Written problem:
Every entry that follows needs to be repeated exactly.

"""

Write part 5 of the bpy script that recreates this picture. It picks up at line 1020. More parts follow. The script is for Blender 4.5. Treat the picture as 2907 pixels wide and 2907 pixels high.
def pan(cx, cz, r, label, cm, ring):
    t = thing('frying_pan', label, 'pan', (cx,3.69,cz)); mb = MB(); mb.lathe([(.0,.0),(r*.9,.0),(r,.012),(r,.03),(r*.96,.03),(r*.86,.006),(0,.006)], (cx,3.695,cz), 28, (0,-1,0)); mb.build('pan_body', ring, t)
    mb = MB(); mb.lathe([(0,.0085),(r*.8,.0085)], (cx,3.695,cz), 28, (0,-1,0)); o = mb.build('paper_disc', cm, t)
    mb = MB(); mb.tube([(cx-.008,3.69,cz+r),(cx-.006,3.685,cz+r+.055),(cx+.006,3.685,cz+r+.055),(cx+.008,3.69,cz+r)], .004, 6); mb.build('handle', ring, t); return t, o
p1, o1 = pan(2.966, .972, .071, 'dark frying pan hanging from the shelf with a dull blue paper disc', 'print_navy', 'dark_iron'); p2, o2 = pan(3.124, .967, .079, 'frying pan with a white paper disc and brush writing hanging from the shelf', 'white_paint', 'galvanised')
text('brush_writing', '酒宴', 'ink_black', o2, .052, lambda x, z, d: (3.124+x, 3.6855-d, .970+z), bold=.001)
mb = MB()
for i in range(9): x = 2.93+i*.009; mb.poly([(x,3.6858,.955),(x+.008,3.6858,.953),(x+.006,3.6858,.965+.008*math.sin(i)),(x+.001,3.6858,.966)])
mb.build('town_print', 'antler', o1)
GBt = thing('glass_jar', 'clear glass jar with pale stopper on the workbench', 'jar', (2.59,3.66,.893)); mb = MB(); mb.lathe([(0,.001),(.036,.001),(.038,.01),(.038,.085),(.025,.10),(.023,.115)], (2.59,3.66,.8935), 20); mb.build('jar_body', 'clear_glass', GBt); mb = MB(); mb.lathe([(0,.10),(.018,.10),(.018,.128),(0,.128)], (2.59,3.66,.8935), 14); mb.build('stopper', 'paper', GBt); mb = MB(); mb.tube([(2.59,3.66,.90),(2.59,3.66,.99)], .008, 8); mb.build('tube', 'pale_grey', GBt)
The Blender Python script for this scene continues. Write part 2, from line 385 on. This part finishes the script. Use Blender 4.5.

"""

Solved exercise:
Write part 5 of the bpy script that recreates this picture. It picks up at line 1020. More parts follow. The script is for Blender 4.5. Treat the picture as 2907 pixels wide and 2907 pixels high.
def pan(cx, cz, r, label, cm, ring):
    t = thing('frying_pan', label, 'pan', (cx,3.69,cz)); mb = MB(); mb.lathe([(.0,.0),(r*.9,.0),(r,.012),(r,.03),(r*.96,.03),(r*.86,.006),(0,.006)], (cx,3.695,cz), 28, (0,-1,0)); mb.build('pan_body', ring, t)
    mb = MB(); mb.lathe([(0,.0085),(r*.8,.0085)], (cx,3.695,cz), 28, (0,-1,0)); o = mb.build('paper_disc', cm, t)
    mb = MB(); mb.tube([(cx-.008,3.69,cz+r),(cx-.006,3.685,cz+r+.055),(cx+.006,3.685,cz+r+.055),(cx+.008,3.69,cz+r)], .004, 6); mb.build('handle', ring, t); return t, o
p1, o1 = pan(2.966, .972, .071, 'dark frying pan hanging from the shelf with a dull blue paper disc', 'print_navy', 'dark_iron'); p2, o2 = pan(3.124, .967, .079, 'frying pan with a white paper disc and brush writing hanging from the shelf', 'white_paint', 'galvanised')
text('brush_writing', '酒宴', 'ink_black', o2, .052, lambda x, z, d: (3.124+x, 3.6855-d, .970+z), bold=.001)
mb = MB()
for i in range(9): x = 2.93+i*.009; mb.poly([(x,3.6858,.955),(x+.008,3.6858,.953),(x+.006,3.6858,.965+.008*math.sin(i)),(x+.001,3.6858,.966)])
mb.build('town_print', 'antler', o1)
GBt = thing('glass_jar', 'clear glass jar with pale stopper on the workbench', 'jar', (2.59,3.66,.893)); mb = MB(); mb.lathe([(0,.001),(.036,.001),(.038,.01),(.038,.085),(.025,.10),(.023,.115)], (2.59,3.66,.8935), 20); mb.build('jar_body', 'clear_glass', GBt); mb = MB(); mb.lathe([(0,.10),(.018,.10),(.018,.128),(0,.128)], (2.59,3.66,.8935), 14); mb.build('stopper', 'paper', GBt); mb = MB(); mb.tube([(2.59,3.66,.90),(2.59,3.66,.99)], .008, 8); mb.build('tube', 'pale_grey', GBt)
The Blender Python script for this scene continues. Write part 2, from line 385 on. This part finishes the script. Use Blender 4.5.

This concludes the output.